O aquella experiencia narrada por Tatiana Goritcheva, intelectual rusa formada en el ateísmo soviético, que, buscando en el yoga la liberación de su destructiva sensación de vacío, encuentra en su libro de ejercicios la propuesta de recitar como un mantra el Padrenuestro y comienza a hacerlo “de un modo inexpresivo y automático. La dije unas seis veces. Entonces, de repente, me sentí trastornada por completo. comprendí, no con mi inteligencia ridícula sino con todo mi ser, que Él existe. ¡Él, el Dios vivo y personal, que me ama a mí y a todas las criaturas, que ha creado el mundo, que se hizo hombre por amor, el Dios crucificado y resucitado!”.
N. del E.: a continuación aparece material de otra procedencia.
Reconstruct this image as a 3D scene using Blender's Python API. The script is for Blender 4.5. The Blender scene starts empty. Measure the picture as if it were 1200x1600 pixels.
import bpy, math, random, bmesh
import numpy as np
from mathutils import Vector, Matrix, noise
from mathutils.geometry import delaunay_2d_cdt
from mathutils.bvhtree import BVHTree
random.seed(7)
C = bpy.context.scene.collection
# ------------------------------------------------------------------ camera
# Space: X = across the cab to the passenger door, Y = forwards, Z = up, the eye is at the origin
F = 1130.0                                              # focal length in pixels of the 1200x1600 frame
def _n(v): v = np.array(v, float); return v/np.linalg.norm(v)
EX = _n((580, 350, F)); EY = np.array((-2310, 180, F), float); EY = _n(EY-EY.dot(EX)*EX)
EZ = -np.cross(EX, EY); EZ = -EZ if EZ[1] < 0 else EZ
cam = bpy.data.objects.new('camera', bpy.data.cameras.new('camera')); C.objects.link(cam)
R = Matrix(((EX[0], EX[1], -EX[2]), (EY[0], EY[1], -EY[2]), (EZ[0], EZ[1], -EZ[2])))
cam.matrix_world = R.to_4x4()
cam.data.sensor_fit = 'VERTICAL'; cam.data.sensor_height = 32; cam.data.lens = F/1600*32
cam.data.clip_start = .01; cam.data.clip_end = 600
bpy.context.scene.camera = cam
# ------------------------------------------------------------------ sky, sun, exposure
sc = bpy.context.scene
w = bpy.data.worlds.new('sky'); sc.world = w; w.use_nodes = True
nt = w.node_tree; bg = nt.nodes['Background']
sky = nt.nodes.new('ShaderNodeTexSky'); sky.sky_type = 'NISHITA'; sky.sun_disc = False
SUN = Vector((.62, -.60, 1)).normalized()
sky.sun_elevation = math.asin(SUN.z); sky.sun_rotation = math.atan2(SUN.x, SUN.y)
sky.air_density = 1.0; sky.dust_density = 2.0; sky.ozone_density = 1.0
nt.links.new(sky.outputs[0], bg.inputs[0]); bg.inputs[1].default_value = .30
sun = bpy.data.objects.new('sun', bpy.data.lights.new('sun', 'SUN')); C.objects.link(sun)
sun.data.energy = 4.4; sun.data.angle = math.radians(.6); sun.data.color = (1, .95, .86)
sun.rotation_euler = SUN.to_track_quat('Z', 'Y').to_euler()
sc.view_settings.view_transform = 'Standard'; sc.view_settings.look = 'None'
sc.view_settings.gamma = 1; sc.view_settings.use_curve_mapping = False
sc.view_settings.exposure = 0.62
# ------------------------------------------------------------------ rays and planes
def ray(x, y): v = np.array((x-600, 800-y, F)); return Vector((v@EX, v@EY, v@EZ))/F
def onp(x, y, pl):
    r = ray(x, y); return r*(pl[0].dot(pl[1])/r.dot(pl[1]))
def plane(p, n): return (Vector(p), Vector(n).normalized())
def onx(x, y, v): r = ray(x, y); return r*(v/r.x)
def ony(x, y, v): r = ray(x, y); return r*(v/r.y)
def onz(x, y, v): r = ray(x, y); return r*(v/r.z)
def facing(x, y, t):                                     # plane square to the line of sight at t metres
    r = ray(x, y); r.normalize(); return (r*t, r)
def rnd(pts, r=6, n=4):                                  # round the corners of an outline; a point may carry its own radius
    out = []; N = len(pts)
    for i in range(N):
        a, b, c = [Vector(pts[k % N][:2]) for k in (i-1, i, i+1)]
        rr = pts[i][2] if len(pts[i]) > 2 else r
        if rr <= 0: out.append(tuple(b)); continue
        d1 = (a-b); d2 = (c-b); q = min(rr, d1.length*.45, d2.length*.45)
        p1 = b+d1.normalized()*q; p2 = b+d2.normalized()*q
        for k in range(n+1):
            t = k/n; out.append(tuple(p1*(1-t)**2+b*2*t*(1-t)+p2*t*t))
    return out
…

Pero encuentro un relato especialmente significativo para dar cuenta de las razones del creyente y especialmente bello, por la intensidad que expresa en su brevedad y por el hecho (un tanto romántico) de que su autor lo llevara siempre consigo, secretamente cosido en el forro de su levita donde lo encontró un criado después de su muerte. Es el llamado Memorial de Blaise Pascal, aquel que comienza: “Año de gracia de 1654, lunes, 23 de Noviembre… desde alrededor de las diez y media de la noche hasta aproximadamente las doce y media”… Y continúa: “FUEGO. Dios de Abraham, Dios de Isaac, Dios de Jacob, no el dios de los sabios y de los filósofos. Seguridad plena, seguridad plena. Sentimiento. Alegría, Paz… Alegría, alegría, alegría, lágrimas de alegría…”.